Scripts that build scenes
— BEGIN —

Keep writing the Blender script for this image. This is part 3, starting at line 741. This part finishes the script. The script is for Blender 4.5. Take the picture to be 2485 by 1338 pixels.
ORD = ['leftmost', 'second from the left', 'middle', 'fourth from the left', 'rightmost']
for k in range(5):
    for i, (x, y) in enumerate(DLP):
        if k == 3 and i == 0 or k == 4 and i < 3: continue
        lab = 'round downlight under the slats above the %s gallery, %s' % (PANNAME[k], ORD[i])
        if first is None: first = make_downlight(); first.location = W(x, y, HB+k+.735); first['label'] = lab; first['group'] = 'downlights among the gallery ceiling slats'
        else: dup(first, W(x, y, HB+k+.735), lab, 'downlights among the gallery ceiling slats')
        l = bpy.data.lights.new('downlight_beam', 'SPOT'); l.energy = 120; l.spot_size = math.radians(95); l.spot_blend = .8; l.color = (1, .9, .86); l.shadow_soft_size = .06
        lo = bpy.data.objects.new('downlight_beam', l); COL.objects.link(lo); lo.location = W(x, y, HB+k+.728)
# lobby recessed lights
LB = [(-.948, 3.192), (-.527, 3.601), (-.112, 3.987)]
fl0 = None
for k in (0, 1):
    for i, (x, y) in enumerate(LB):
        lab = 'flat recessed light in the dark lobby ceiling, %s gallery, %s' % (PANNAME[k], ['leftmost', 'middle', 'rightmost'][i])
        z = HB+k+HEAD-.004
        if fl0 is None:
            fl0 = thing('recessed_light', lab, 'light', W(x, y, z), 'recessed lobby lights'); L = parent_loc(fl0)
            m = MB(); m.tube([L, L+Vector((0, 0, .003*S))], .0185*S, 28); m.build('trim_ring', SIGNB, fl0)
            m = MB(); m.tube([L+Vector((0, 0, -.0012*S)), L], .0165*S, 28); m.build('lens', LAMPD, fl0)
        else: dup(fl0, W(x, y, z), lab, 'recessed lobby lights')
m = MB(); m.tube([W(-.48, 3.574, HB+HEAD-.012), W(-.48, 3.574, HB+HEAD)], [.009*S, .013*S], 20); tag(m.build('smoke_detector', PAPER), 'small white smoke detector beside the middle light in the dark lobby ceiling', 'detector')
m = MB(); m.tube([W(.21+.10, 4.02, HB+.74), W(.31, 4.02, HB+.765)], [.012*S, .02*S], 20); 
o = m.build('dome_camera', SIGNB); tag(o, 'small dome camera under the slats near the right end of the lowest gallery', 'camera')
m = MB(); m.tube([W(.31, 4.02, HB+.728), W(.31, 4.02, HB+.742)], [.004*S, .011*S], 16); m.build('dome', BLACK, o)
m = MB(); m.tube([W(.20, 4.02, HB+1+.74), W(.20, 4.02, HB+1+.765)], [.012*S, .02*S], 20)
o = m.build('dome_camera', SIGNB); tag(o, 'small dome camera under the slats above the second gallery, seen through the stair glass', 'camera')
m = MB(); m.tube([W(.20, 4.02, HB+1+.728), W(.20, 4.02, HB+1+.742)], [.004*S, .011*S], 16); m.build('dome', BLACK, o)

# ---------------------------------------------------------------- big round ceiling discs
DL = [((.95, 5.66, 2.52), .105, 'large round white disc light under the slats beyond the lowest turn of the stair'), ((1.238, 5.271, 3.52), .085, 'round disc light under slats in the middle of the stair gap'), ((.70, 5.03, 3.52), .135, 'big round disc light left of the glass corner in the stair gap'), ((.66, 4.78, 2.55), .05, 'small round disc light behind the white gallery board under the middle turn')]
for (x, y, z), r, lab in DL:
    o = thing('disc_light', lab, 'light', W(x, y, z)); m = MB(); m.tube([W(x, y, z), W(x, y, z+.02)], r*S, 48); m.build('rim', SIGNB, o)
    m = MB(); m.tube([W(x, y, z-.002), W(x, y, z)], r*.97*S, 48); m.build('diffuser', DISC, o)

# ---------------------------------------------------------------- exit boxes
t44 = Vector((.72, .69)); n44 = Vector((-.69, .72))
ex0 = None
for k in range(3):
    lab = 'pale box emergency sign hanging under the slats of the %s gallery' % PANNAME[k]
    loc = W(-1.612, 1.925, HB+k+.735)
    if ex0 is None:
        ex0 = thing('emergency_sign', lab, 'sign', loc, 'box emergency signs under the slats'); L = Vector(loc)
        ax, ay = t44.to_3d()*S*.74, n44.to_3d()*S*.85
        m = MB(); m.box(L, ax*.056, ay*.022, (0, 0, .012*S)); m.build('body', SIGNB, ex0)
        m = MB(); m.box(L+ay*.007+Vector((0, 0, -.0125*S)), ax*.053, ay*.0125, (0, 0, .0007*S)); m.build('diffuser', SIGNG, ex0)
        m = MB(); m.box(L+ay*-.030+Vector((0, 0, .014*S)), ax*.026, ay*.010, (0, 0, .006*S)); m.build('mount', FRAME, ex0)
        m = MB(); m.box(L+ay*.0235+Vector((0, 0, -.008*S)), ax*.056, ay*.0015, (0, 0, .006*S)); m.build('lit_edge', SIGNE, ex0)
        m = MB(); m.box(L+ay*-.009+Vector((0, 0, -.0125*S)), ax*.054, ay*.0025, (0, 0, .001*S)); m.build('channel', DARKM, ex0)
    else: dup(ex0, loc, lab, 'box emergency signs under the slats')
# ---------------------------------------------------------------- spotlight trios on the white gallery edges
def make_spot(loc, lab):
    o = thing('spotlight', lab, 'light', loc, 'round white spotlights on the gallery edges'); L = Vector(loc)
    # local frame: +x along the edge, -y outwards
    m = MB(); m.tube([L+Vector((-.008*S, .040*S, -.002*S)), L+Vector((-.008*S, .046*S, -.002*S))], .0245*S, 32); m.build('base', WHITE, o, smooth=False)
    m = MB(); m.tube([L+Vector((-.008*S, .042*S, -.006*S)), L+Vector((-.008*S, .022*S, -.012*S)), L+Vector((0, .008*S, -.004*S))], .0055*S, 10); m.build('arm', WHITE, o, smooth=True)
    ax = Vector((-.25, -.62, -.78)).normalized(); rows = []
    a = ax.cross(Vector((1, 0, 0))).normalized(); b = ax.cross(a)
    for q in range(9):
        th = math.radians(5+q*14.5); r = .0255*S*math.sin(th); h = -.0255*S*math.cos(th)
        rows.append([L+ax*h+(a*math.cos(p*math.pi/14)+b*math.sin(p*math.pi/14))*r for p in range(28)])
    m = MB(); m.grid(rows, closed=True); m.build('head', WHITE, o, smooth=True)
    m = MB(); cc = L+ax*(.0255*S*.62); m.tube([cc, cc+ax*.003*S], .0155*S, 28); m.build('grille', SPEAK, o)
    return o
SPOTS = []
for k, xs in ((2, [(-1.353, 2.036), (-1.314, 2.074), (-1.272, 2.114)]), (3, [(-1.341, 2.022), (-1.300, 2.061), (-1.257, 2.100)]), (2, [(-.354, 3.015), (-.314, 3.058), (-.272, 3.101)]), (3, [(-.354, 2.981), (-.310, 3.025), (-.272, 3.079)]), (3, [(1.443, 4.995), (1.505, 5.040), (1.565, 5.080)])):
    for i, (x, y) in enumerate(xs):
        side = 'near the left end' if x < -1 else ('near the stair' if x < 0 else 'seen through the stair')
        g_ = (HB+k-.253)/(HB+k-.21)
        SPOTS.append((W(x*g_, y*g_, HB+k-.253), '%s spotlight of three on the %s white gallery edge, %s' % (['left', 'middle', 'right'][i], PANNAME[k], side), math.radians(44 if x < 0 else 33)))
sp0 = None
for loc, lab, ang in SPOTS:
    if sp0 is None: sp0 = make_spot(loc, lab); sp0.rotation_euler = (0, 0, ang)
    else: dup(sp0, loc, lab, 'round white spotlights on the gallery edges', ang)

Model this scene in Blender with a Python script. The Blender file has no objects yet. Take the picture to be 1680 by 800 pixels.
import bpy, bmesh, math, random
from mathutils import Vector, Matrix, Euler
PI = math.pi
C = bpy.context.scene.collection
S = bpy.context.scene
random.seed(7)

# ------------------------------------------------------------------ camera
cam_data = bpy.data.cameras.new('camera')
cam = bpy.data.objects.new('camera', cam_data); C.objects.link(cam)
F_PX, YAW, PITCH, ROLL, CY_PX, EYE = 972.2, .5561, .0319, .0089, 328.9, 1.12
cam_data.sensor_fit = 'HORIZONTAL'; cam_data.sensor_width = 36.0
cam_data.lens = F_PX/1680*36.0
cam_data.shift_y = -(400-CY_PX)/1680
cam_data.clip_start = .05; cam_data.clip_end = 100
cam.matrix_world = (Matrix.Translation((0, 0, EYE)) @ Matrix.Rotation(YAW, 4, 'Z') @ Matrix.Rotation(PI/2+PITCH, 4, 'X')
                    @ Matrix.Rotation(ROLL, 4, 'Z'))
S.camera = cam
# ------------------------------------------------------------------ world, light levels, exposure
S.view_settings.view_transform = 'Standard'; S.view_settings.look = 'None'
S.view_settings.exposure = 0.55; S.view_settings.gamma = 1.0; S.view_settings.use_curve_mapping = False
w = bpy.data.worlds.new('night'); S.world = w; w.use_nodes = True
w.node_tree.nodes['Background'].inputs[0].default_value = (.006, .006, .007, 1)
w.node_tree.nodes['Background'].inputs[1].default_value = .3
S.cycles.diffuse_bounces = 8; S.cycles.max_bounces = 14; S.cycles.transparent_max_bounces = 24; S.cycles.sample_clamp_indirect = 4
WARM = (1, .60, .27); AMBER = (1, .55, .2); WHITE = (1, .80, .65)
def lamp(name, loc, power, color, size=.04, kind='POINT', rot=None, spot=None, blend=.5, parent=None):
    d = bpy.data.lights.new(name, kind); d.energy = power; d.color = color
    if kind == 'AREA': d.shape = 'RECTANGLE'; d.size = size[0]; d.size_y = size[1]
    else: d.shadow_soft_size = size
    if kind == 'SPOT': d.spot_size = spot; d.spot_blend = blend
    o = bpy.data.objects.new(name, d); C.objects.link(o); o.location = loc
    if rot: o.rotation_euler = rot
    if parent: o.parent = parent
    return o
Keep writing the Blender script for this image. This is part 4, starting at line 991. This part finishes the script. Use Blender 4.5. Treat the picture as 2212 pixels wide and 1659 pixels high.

— END —

> _TASK GOAL_: Above are the entries; count how many of their lines contain the word "this" and give only that number.

> _TASK RESULT_: 3